What do I make out of this?
It is important to note that Solana’s fundamentals may take time to gain fruition, as Solana perseveres through this wave of external market events:
- $LIBRA Fallout: The token, launched on Solana and endorsed by Argentina’s president, hit $4B in market cap before collapsing 80% due to insider sell-offs.
- Bybit’s $1.5B Hack: Although affecting Ethereum, the news triggered broader market sell-offs, impacting Solana.
- Upcoming SOL Unlocks – 11.16M SOL (~2% of total supply) could enter the market on March 1, adding potential selling pressure.
With these factors at play, investors should remain cautious and focus on Solana’s fundamentals amid market turbulence.

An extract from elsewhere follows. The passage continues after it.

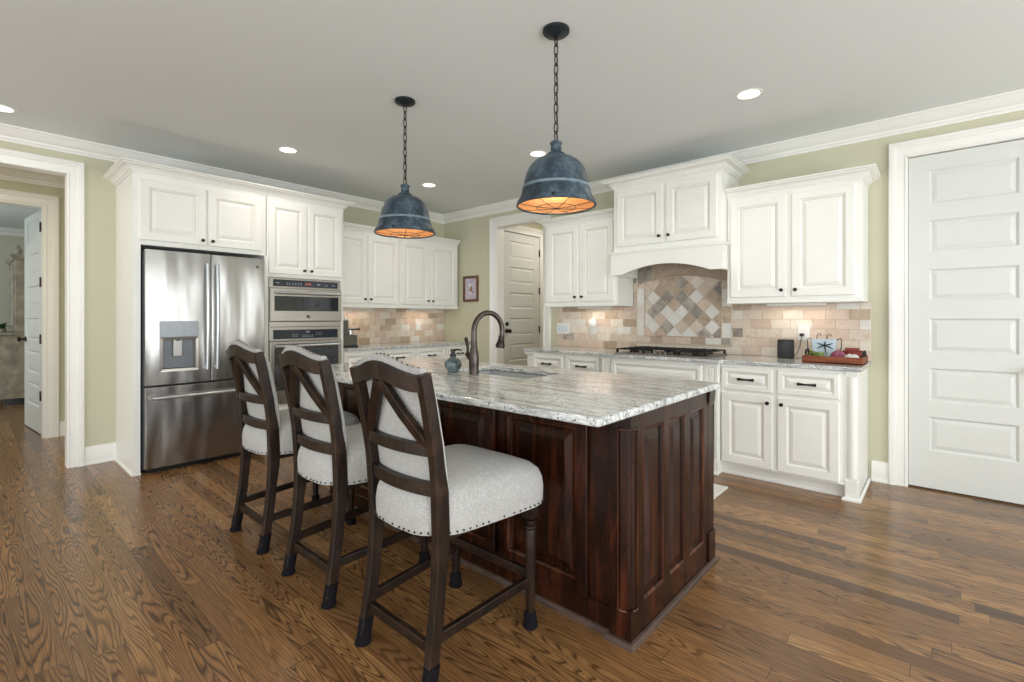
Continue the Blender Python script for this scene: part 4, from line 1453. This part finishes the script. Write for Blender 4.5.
# ------------------------------------------------------------------ pendants
def make_pendant():
    t = thing('pendant_light', 'larger-looking blue-grey metal dome pendant over the near end of the island', 'pendant light', (0, 0, 0), 'dome pendants over the island')
    Z = 1.799                                            # rim height
    out = [(0.204, 0.000), (0.206, 0.008), (0.2045, 0.018), (0.196, 0.030), (0.188, 0.044), (0.182, 0.062), (0.178, 0.082), (0.1775, 0.088), (0.1745, 0.096), (0.171, 0.100), (0.166, 0.125), (0.160, 0.150), (0.151, 0.175),
           (0.137, 0.199), (0.117, 0.220), (0.090, 0.237), (0.064, 0.247), (0.050, 0.250)]
    out = [(r * (0.964 if r > 0.06 else 1.0), zz) for r, zz in out]
    inn = [(r - 0.004, zz - 0.001) for r, zz in out][::-1]
    prof = [(r, Z + zz) for r, zz in out]
    pin = [(r, Z + zz) for r, zz in inn]
    sh = MB()
    mis = []
    for j in range(len(prof) - 1):
        mis.append(2 if (0.081 < out[j][1] < 0.090) else 0)
    sh.lathe(prof, (0, 0, 0), 48, mis=mis)
    sh.lathe(pin, (0, 0, 0), 48, mi=1)
    sh.lathe([prof[0], pin[-1]], (0, 0, 0), 48, mi=0)
    sh.lathe([pin[0], (0.0, pin[0][1])], (0, 0, 0), 48, mi=1)
    shade = sh.build('shade', [M['patina'], M['copper'], M['patina_lt']], t, smooth=35, merge=False)
    ck_ = MB().lathe([(0.052, Z + 0.246), (0.050, Z + 0.256), (0.044, Z + 0.264), (0.032, Z + 0.270), (0.0275, Z + 0.276), (0.027, Z + 0.308), (0.031, Z + 0.312), (0.031, Z + 0.320), (0.024, Z + 0.326), (0.008, Z + 0.328), (0.0, Z + 0.328)], (0, 0, 0), 28)
    ck_.build('cap', M['patina'], t, smooth=35)
    rim = MB()
    rim.tube([(0.197 * math.cos(2 * PI * i / 48), 0.197 * math.sin(2 * PI * i / 48), Z + 0.001) for i in range(48)], 0.006, 8, closed=True)
    rim.build('rim', M['patina'], t, smooth=60)
    cg = MB()
    for i in range(8):
        a = 2 * PI * i / 8 + 0.2
        cg.tube([(0.192 * math.cos(a) * s_, 0.192 * math.sin(a) * s_, Z - 0.014 * (1 - s_ * s_)) for s_ in (0.02, 0.35, 0.7, 1.0)], 0.0016, 5)
    for rr in (0.10,):
        cg.tube([(rr * math.cos(2 * PI * i / 36), rr * math.sin(2 * PI * i / 36), Z - 0.011) for i in range(36)], 0.0016, 5, closed=True)
    cg.lathe([(0.0, Z - 0.016), (0.012, Z - 0.016), (0.012, Z - 0.012), (0.0, Z - 0.012)], (0, 0, 0), 12)
    cg.build('wire_guard', M['bronze'], t, smooth=60)
    for i in range(3):
        a = 2 * PI * i / 3 - 1.0
        MB().ball((0.203 * math.cos(a), 0.203 * math.sin(a), Z + 0.012), 0.007, 8, 6).build('thumbscrew', M['bronze'], t, smooth=60)
    MB().ball((0, 0, Z + 0.135), 0.034, 14, 10, (1, 1, 1.25)).build('bulb', M['bulb'], t, smooth=60)
    MB().lathe([(0.018, Z + 0.17), (0.020, Z + 0.175), (0.020, Z + 0.245), (0.0, Z + 0.246)], (0, 0, 0), 14).build('socket', M['bronze'], t, smooth=40)
    MB().lathe([(0.0, CZ - 0.034), (0.020, CZ - 0.033), (0.030, CZ - 0.026), (0.060, CZ - 0.020), (0.068, CZ - 0.012), (0.068, CZ), (0.0, CZ)], (0, 0, 0), 32).build('canopy', M['canopy'], t, smooth=35)
    ch = MB()
    z0_, z1_ = Z + 0.322, CZ - 0.028
    n = 11
    pitch = (z1_ - z0_) / n
    for i in range(n):
        zc = z0_ + pitch * (i + 0.5)
        hh, ww = pitch * 0.62, 0.0115
        P = []
        for k_ in range(14):
            th = 2 * PI * k_ / 14
            u_ = ww * math.cos(th)
            v_ = hh * math.sin(th)
            v_ = max(-hh, min(hh, v_ * 1.08))
            P.append((u_ * (i % 2), u_ * (1 - i % 2), zc + v_))
        ch.tube(P, 0.0030, 6, closed=True)
    ch.tube([(0.003, 0.002, z0_), (0.004, -0.003, (z0_ + z1_) / 2), (-0.002, 0.002, z1_)], 0.0016, 5)
    ch.build('chain', M['bronze'], t, smooth=60)
    return t


def pendant_lamp(x, y):
    ld = bpy.data.lights.new('pendant_glow', 'POINT')
    ld.energy = 2.0
    ld.color = (1.0, 0.74, 0.46)
    ld.shadow_soft_size = 0.035
    o = bpy.data.objects.new('pendant_glow', ld)
    COL.objects.link(o)
    o.location = (x, y, 1.799 + 0.085)


pe = make_pendant()
pe.location = (3.895, -2.575, 0)
pendant_lamp(3.895, -2.575)
copy_tree(pe, (2.662, -2.604, 0), 'smaller-looking blue-grey metal dome pendant over the far end of the island, nearer the ovens')
pendant_lamp(2.662, -2.604)

# ------------------------------------------------------------------ counter stools
def post_y(z_):
    P = [(-0.268, 0.0), (-0.248, 0.10), (-0.226, 0.25), (-0.208, 0.45), (-0.207, 0.52), (-0.214, 0.65), (-0.236, 0.80), (-0.266, 0.95), (-0.292, 1.06)]
    for (ya, za), (yb, zb_) in zip(P, P[1:]):
        if za <= z_ <= zb_:
            t_ = (z_ - za) / (zb_ - za)
            return ya + (yb - ya) * t_
    return P[-1][0]


def crest_top(x):
    return 1.048 + 0.040 * (0.5 + 0.5 * math.cos(PI * min(1, abs(x) / 0.19)))


def make_stool():
    t = thing('counter_stool', 'nearest dark wood counter stool, at the right end of the row', 'stool', (0, 0, 0), 'counter stools along the island')
    zs = [0.03, 0.10, 0.18, 0.25, 0.35, 0.45, 0.52, 0.58, 0.65, 0.72, 0.80, 0.88, 0.95, 1.00, 1.052]
    for sx in (-1, 1):
        pts, hw, hd = [], [], []
        for z_ in zs:
            xx = 0.190 if z_ < 0.5 else 0.190 + 0.010 * (z_ - 0.5) / 0.55
            if z_ < 0.25:
                xx += 0.006 * (0.25 - z_) / 0.25
            pts.append((sx * xx, post_y(z_), z_))
            hw.append(0.0180 if z_ > 0.1 else 0.0165)
            hd.append(0.022 if z_ < 0.45 else (0.027 if z_ < 0.7 else 0.022))
        lg = MB().bar(pts, (1, 0, 0), hw, hd).build('leg', M['stool'], t, bev=0.004)
        foot_cap(lg, sx * 0.196, -0.268, 0.0, True)
    for sx in (-1, 1):
        x, y = sx * 0.222, 0.228
        mb = MB().box(x - 0.023, x + 0.023, y - 0.023, y + 0.023, 0.440, 0.500)
        mb.lathe([(0.0, 0.03), (0.017, 0.03), (0.0165, 0.06), (0.019, 0.12), (0.021, 0.30), (0.022, 0.385), (0.020, 0.392), (0.026, 0.400), (0.026, 0.410), (0.019, 0.415), (0.020, 0.430)], (x, y, 0), 16)
        lg = mb.build('leg', M['stool'], t, smooth=35)
        foot_cap(lg, x, y, 0.0, False)
    # stretchers
    for sx in (-1, 1):
        MB().bar([(sx * 0.190, -0.232, 0.165), (sx * 0.215, 0.222, 0.185)], (1, 0, 0), 0.011, 0.018).build('stretcher', M['stool'], t, bev=0.003)
    MB().bar([(-0.19, -0.240, 0.135), (0.19, -0.240, 0.135)], (0, 1, 0), 0.011, 0.018).build('stretcher', M['stool'], t, bev=0.003)
    MB().bar([(-0.215, 0.222, 0.215), (0.215, 0.222, 0.215)], (0, 1, 0), 0.011, 0.018).build('stretcher', M['stool'], t, bev=0.003)
    # seat frame (apron)
    MB().box(-0.190, 0.190, -0.190, 0.215, 0.470, 0.500).build('apron', M['stool'], t, bev=0.004)
    # upholstered seat
    sb = MB()
    NU = 48
    lev = [(0.965, 0.493), (1.0, 0.497), (1.010, 0.53), (1.012, 0.565), (0.995, 0.600), (0.955, 0.628), (0.88, 0.647), (0.76, 0.661), (0.58, 0.672), (0.36, 0.679), (0.15, 0.682)]

    def outline(a):
        ca, sa = math.cos(a), math.sin(a)
        p = 2 / 5.5
        ux = math.copysign(abs(ca) ** p, ca)
        uy = math.copysign(abs(sa) ** p, sa)
        yy = 0.041 + uy * 0.263
        hwx = 0.216 + (0.284 - 0.216) * (uy + 1) / 2
        xx = ux * hwx
        if uy < 0 and abs(xx) < 0.172:
            yy -= 0.042 * (1 - (abs(xx) / 0.172) ** 4) * uy * uy
        return xx, yy

    base = []
    for s_, z_ in lev:
        for k_ in range(NU):
            x, y = outline(2 * PI * k_ / NU)
            base.append((x * s_, 0.030 + (y - 0.030) * s_, z_))
    fc = []
    for j in range(len(lev) - 1):
        for k_ in range(NU):
            fc.append((j * NU + k_, j * NU + (k_ + 1) % NU, (j + 1) * NU + (k_ + 1) % NU, (j + 1) * NU + k_))
    fc.append(tuple(range((len(lev) - 1) * NU, len(lev) * NU)))
    fc.append(tuple(range(NU))[::-1])
    sb.add(base, fc)
    pts = []
    per = [outline(2 * PI * k_ / 720) for k_ in range(721)]
    acc, step = 0.0, 0.024
    for p, q_ in zip(per, per[1:]):
        acc += math.hypot(q_[0] - p[0], q_[1] - p[1])
        if acc >= step:
            acc = 0
            pts.append(q_)
    for x, y in pts:
        sb.ball((x * 1.012, 0.030 + (y - 0.030) * 1.012, 0.507), 0.0042, 6, 4, mi=1)
    sb.build('seat', [M['fabric'], M['nail']], t, smooth=60, merge=False)
    # back: crest, rails, braces
    def bowed(x, z_, depth, extra=0.0):
        return (x, post_y(min(z_, 1.058)) - depth * (1 - (x / 0.19) ** 2) + extra, z_)
    xs = [-0.200 + 0.400 * i / 20 for i in range(21)]
    mb = MB()
    P = []
    for x in xs:
        zt = crest_top(x)
        zb_ = zt - 0.064 + 0.010 * (abs(x) / 0.2)
        y = post_y(1.03) - 0.034 * (1 - (x / 0.2) ** 2)
        P += [(x, y - 0.018, zb_), (x, y + 0.014, zb_), (x, y + 0.008, zt), (x, y - 0.024, zt)]
    fc = []
    for i in range(20):
        for k_ in range(4):
            fc.append((i * 4 + k_, i * 4 + (k_ + 1) % 4, i * 4 + 4 + (k_ + 1) % 4, i * 4 + 4 + k_))
    fc += [(3, 2, 1, 0), (80, 81, 82, 83)]
    mb.add(P, fc)
    mb.build('crest_rail', M['stool'], t, smooth=40)
    for zc, hh in ((0.792, 0.020), (0.655, 0.022)):
        MB().bar([bowed(x, zc, 0.030) for x in [-0.185 + 0.37 * i / 14 for i in range(15)]], (0, 0, 1), hh, 0.014).build('back_rail', M['stool'], t, smooth=40, bev=0.002)
    for sx in (-1, 1):
        MB().bar([(sx * 0.006, post_y(1.02) - 0.036, 1.020), (sx * 0.085, post_y(0.91) - 0.026, 0.910), (sx * 0.178, post_y(0.80) - 0.004, 0.795)], (1, 0, 0.4), 0.019, 0.012).build('brace', M['stool'], t, bev=0.003)
    # upholstered back pad in front of the frame
    NX, NZ = 14, 18
    pv, pf = [], []
    zlow = 0.600
    for side in (0, 1):
        for j in range(NZ + 1):
            for i in range(NX + 1):
                x = -0.193 + 0.386 * i / NX
                zt = crest_top(x) + 0.022
                z_ = zlow + (zt - zlow) * j / NZ
                yb = post_y(min(z_, 1.058)) - 0.031 * (1 - (x / 0.2) ** 2) + 0.021
                if z_ > 1.0:
                    yb -= 0.022 * (z_ - 1.0) / 0.06
                edge = min(1.0, min(i, NX - i) / 1.6) * min(1.0, (NZ - j) / 1.6)
                y = yb if side == 0 else yb + 0.024 + 0.030 * math.sqrt(max(0.0, edge))
                pv.append((x, y, z_))
    G = (NX + 1) * (NZ + 1)
    for j in range(NZ):
        for i in range(NX):
            a = j * (NX + 1) + i
            pf.append((a, a + NX + 1, a + NX + 2, a + 1))
            pf.append((G + a, G + a + 1, G + a + NX + 2, G + a + NX + 1))
    bd = [i for i in range(NX + 1)] + [j * (NX + 1) + NX for j in range(1, NZ + 1)] + [NZ * (NX + 1) + i for i in range(NX - 1, -1, -1)] + [j * (NX + 1) for j in range(NZ - 1, 0, -1)]
    for k_ in range(len(bd)):
        a, b = bd[k_], bd[(k_ + 1) % len(bd)]
        pf.append((a, b, G + b, G + a))
    padmb = MB().add(pv, pf)
    for i in range(17):
        x = -0.180 + 0.36 * i / 16
        zt = crest_top(x) + 0.022
        padmb.ball((x, post_y(1.058) - 0.031 * (1 - (x / 0.2) ** 2) + 0.006, zt), 0.0042, 6, 4, mi=1)
        xb = x * 0.90
        padmb.ball((xb, post_y(0.615) - 0.031 * (1 - (xb / 0.2) ** 2) + 0.018, 0.617), 0.0050, 6, 4, mi=1)
    padmb.build('back_pad', [M['fabric'], M['nail']], t, smooth=60, merge=False)
    return t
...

- SIMD-0096: With this proposal implemented last month, validators will be able to receive 100% of transaction priority fees, instead of the previous 50/50 split where half was burned. This change aims to improve validator incentives, enhance network security, and create a more efficient fee market.
- SIMD-0123: To be voted on, this proposal aims to distribute priority fees to stakers, addressing concerns from SIMD-0096, which allocates all fees to validators. This update ensures fairer rewards and reduces reliance on validators for distribution by integrating the process into the protocol.
- SIMD-0228: Another proposal that would dynamically adjust SOL token emissions based on staking participation levels. This is quite important, especially after getting rid of the burn mechanism, as the proposal may reduce Solana’s inflation by up to 80%.